■ Prompt
Return each line containing the string "scene".

>> Start

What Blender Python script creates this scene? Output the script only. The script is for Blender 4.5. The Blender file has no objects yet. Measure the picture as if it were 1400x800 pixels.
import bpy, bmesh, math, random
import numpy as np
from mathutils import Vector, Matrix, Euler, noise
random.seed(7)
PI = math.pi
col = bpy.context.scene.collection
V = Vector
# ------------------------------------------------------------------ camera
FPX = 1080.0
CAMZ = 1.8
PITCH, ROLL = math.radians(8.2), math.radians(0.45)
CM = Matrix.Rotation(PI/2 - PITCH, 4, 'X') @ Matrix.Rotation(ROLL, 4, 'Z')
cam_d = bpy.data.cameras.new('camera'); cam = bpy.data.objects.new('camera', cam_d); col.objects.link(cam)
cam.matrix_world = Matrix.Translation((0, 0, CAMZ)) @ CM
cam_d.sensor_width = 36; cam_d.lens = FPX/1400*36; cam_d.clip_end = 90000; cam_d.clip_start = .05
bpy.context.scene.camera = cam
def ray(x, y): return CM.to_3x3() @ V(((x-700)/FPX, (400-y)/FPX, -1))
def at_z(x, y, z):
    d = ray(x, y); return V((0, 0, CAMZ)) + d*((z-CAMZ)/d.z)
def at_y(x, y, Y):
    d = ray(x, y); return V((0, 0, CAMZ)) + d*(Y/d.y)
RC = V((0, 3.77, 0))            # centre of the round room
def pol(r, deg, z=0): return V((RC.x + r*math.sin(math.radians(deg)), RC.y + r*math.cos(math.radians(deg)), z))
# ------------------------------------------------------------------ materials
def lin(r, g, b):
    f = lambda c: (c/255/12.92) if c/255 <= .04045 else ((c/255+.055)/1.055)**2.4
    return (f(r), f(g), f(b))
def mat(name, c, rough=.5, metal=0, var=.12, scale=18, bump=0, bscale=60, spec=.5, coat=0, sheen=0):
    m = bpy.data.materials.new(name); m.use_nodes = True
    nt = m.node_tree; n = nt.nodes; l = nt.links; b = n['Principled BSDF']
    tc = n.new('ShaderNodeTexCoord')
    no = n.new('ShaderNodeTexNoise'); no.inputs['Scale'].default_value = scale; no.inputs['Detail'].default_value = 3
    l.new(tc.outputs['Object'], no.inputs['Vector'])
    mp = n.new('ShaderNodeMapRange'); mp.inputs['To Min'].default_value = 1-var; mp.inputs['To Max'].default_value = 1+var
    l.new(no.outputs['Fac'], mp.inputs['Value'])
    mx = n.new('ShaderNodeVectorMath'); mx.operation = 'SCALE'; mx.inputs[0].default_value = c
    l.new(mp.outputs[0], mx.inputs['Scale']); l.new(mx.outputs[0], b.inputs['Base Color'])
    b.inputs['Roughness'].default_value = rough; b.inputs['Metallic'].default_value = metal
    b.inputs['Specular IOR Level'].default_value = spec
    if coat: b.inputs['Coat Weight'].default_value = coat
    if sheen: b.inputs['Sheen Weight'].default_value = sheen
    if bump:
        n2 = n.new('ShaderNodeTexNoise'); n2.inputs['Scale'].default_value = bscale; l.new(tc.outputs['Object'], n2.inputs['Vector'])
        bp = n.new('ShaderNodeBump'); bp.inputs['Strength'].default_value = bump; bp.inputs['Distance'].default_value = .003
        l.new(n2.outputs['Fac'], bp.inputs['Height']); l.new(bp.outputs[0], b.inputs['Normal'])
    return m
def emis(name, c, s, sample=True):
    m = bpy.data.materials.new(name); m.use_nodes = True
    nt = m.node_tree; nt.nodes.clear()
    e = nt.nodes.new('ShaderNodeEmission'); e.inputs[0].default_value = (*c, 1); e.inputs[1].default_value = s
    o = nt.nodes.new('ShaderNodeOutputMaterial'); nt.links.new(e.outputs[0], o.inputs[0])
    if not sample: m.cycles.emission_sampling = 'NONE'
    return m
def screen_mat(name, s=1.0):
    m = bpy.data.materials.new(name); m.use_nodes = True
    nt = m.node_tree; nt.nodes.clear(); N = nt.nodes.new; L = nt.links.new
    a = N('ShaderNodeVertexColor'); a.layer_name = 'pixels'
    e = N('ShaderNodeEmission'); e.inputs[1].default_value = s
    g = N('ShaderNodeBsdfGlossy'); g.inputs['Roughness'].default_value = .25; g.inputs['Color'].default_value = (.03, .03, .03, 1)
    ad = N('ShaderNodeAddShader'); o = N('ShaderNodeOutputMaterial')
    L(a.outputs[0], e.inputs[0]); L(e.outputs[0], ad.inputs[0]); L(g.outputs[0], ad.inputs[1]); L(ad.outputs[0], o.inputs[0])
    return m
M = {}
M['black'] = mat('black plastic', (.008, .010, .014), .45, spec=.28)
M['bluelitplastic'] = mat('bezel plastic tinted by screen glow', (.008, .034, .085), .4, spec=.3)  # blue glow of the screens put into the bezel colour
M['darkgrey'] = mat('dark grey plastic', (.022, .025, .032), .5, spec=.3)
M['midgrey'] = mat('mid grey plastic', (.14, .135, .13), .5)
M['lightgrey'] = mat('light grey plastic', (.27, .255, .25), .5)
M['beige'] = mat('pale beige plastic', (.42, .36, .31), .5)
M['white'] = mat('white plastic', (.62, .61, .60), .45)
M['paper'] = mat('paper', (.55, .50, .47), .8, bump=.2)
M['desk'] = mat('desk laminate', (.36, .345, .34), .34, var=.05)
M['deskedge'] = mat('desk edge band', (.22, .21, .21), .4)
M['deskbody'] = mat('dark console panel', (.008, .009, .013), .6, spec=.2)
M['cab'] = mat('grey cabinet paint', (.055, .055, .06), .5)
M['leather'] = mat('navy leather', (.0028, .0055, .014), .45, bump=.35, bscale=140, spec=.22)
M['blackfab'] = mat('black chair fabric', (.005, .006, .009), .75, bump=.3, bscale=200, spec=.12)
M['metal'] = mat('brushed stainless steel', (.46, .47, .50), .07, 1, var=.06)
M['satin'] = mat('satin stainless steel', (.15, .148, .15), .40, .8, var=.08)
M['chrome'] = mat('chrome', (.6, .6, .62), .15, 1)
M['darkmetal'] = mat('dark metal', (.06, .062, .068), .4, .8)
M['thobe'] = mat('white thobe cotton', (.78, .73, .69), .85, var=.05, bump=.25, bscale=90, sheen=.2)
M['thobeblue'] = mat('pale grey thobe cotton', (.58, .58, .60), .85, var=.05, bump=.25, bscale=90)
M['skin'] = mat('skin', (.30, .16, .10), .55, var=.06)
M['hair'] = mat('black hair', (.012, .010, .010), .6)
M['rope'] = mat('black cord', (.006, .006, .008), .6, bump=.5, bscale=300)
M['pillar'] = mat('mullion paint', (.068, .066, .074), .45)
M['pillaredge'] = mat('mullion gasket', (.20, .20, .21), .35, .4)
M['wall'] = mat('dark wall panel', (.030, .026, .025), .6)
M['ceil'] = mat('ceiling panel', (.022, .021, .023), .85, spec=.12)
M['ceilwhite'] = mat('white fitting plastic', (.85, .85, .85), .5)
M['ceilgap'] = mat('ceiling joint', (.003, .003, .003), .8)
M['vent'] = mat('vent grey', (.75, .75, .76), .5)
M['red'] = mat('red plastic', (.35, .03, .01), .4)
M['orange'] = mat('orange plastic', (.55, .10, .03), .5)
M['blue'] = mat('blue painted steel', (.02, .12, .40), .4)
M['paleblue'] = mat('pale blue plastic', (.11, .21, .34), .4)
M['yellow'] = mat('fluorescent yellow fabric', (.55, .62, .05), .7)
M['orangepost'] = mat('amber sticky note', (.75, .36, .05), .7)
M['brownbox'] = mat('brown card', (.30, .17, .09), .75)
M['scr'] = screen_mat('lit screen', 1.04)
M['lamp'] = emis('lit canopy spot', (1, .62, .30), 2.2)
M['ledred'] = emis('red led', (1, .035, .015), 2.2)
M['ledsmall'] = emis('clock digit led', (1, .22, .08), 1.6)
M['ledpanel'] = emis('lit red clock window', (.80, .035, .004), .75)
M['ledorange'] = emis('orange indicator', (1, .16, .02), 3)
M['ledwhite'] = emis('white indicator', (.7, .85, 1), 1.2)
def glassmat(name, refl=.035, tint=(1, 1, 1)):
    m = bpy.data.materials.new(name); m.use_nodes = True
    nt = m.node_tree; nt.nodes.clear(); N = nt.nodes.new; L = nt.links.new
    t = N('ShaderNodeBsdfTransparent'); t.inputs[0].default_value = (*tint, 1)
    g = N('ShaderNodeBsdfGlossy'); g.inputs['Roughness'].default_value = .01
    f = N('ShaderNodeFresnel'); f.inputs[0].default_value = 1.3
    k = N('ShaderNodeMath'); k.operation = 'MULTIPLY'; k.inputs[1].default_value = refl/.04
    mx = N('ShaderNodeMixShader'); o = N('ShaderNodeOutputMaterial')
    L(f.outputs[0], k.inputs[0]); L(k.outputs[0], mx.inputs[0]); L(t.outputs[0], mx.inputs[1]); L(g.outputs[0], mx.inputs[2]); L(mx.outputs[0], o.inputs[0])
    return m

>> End

■ Problem solution
What Blender Python script creates this scene? Output the script only. The script is for Blender 4.5. The Blender file has no objects yet. Measure the picture as if it were 1400x800 pixels.
col = bpy.context.scene.collection
bpy.context.scene.camera = cam